Naturalmente, desde su conducción estos eventos se revisten de todas las funcionalidades mencionadas. Máximo Kirchner explica que las movilizaciones expresan el “poder territorial” de Cristina, como si ese poder consistiera, en pleno siglo XXI, en otra cosa que no fueran el control de estructuras, votos, recursos y cargos.
El kirchnerismo militante mantiene la consigna de “ganar la calle” (complementario a “la plaza es nuestra”) lo cual tiene al menos para mí una memoria emotiva sumamente negativa: es el lenguaje de las organizaciones independentistas paramilitares/filoterroristas en País Vasco: fascismo de izquierda (o sea, fascismo a secas).
El discurso grandilocuente de las marchas y movilizaciones K contrasta con su modesta funcionalidad real: evitar o por lo menos retrasar la disolución.

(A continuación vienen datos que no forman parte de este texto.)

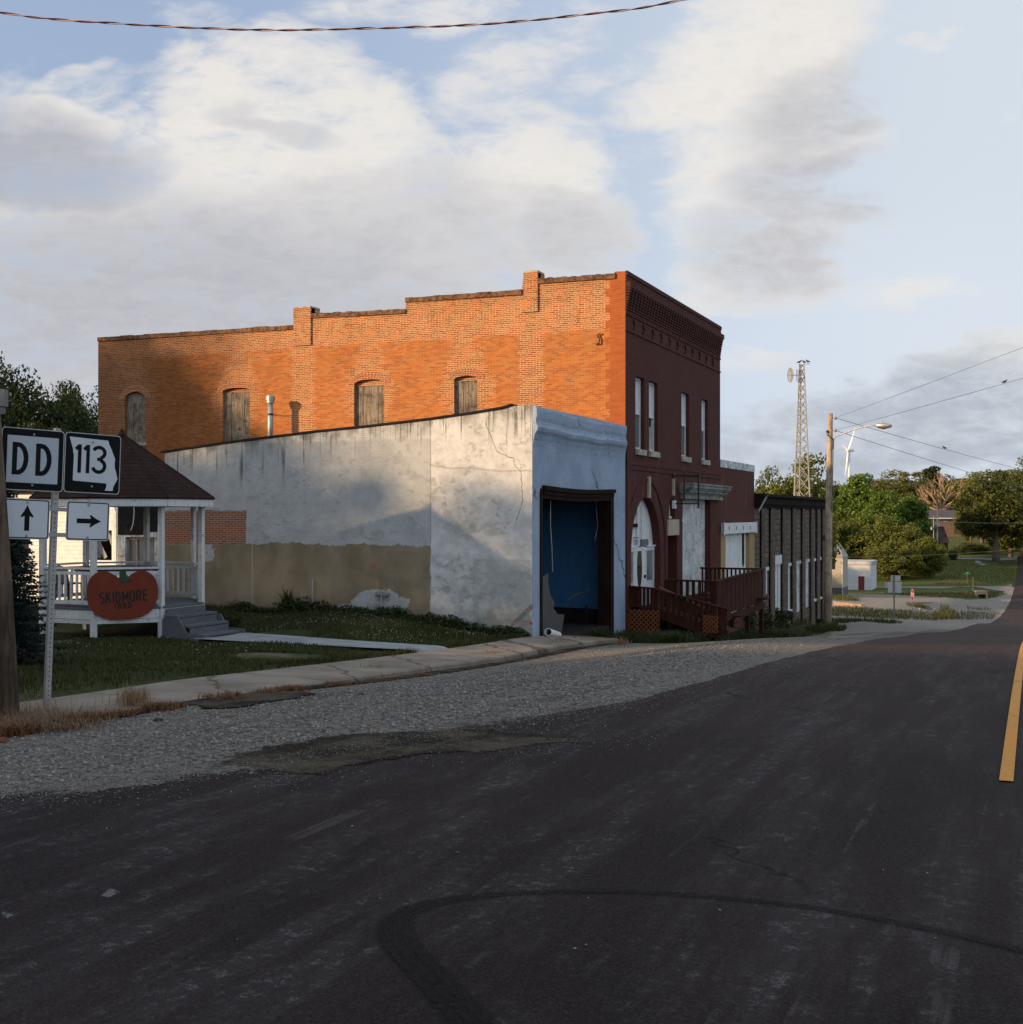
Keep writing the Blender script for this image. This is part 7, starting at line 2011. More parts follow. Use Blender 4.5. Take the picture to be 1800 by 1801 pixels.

Es difícil saber cómo evolucionen los acontecimientos, si estas convocatorias conseguirán catalizar el descontento o consolidar el liderazgo de la oposición.
Pero hay una fuerte probabilidad de que el kirchner-cristinismo termine como uno de los personajes de la entrañable Cinema Paradiso: el loco del pueblo que se la pasaba repitiendo a los transeúntes y a sí mismo: La piazza e mia!
En determinados contextos es fácil confundir la épica con la comedia.